# [Directive]
Set down each line of the data below exactly as it stands, dropping the pictures.

--- START Recorded information ---

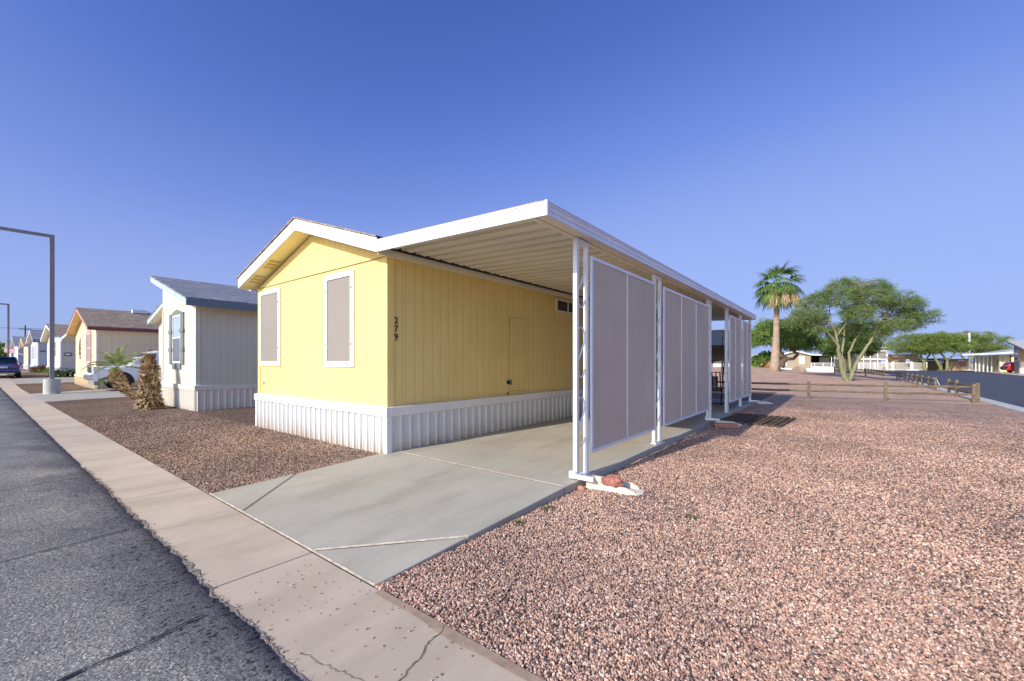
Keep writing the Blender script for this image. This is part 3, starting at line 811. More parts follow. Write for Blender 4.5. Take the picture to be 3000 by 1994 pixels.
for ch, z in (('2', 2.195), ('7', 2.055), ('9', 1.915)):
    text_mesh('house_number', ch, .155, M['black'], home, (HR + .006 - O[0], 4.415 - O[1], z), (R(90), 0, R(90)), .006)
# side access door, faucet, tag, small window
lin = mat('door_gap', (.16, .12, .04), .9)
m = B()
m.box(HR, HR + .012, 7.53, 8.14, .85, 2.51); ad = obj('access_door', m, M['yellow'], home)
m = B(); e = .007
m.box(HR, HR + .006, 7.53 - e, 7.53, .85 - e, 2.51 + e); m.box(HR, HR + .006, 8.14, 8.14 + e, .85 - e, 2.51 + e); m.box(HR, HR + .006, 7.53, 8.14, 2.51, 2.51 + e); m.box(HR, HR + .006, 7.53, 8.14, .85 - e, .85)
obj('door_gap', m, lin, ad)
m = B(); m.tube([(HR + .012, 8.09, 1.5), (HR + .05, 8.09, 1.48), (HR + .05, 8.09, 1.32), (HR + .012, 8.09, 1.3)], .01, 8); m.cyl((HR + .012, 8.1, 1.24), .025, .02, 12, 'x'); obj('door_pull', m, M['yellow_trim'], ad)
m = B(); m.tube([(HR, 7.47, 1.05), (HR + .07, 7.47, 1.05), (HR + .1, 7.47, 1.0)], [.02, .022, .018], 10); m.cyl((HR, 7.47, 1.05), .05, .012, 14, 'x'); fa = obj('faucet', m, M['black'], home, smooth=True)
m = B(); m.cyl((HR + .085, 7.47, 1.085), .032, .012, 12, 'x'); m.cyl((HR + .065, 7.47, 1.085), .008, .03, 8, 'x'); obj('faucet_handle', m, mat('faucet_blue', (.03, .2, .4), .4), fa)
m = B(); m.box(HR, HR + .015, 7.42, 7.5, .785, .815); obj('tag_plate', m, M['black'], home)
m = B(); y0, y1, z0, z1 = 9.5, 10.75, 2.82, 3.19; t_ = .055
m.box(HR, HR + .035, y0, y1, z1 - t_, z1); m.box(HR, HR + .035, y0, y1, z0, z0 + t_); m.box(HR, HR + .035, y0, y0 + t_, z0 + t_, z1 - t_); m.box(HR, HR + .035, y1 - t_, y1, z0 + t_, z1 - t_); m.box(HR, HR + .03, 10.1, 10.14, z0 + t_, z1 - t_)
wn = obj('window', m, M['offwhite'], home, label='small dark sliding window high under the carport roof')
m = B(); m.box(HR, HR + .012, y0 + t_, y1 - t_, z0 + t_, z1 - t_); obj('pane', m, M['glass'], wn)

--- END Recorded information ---

# [Right answer]
Keep writing the Blender script for this image. This is part 3, starting at line 811. More parts follow. Write for Blender 4.5. Take the picture to be 3000 by 1994 pixels.
for ch, z in (('2', 2.195), ('7', 2.055), ('9', 1.915)):
    text_mesh('house_number', ch, .155, M['black'], home, (HR + .006 - O[0], 4.415 - O[1], z), (R(90), 0, R(90)), .006)
# side access door, faucet, tag, small window
lin = mat('door_gap', (.16, .12, .04), .9)
m = B()
m.box(HR, HR + .012, 7.53, 8.14, .85, 2.51); ad = obj('access_door', m, M['yellow'], home)
m = B(); e = .007
m.box(HR, HR + .006, 7.53 - e, 7.53, .85 - e, 2.51 + e); m.box(HR, HR + .006, 8.14, 8.14 + e, .85 - e, 2.51 + e); m.box(HR, HR + .006, 7.53, 8.14, 2.51, 2.51 + e); m.box(HR, HR + .006, 7.53, 8.14, .85 - e, .85)
obj('door_gap', m, lin, ad)
m = B(); m.tube([(HR + .012, 8.09, 1.5), (HR + .05, 8.09, 1.48), (HR + .05, 8.09, 1.32), (HR + .012, 8.09, 1.3)], .01, 8); m.cyl((HR + .012, 8.1, 1.24), .025, .02, 12, 'x'); obj('door_pull', m, M['yellow_trim'], ad)
m = B(); m.tube([(HR, 7.47, 1.05), (HR + .07, 7.47, 1.05), (HR + .1, 7.47, 1.0)], [.02, .022, .018], 10); m.cyl((HR, 7.47, 1.05), .05, .012, 14, 'x'); fa = obj('faucet', m, M['black'], home, smooth=True)
m = B(); m.cyl((HR + .085, 7.47, 1.085), .032, .012, 12, 'x'); m.cyl((HR + .065, 7.47, 1.085), .008, .03, 8, 'x'); obj('faucet_handle', m, mat('faucet_blue', (.03, .2, .4), .4), fa)
m = B(); m.box(HR, HR + .015, 7.42, 7.5, .785, .815); obj('tag_plate', m, M['black'], home)
m = B(); y0, y1, z0, z1 = 9.5, 10.75, 2.82, 3.19; t_ = .055
m.box(HR, HR + .035, y0, y1, z1 - t_, z1); m.box(HR, HR + .035, y0, y1, z0, z0 + t_); m.box(HR, HR + .035, y0, y0 + t_, z0 + t_, z1 - t_); m.box(HR, HR + .035, y1 - t_, y1, z0 + t_, z1 - t_); m.box(HR, HR + .03, 10.1, 10.14, z0 + t_, z1 - t_)
wn = obj('window', m, M['offwhite'], home, label='small dark sliding window high under the carport roof')
m = B(); m.box(HR, HR + .012, y0 + t_, y1 - t_, z0 + t_, z1 - t_); obj('pane', m, M['glass'], wn)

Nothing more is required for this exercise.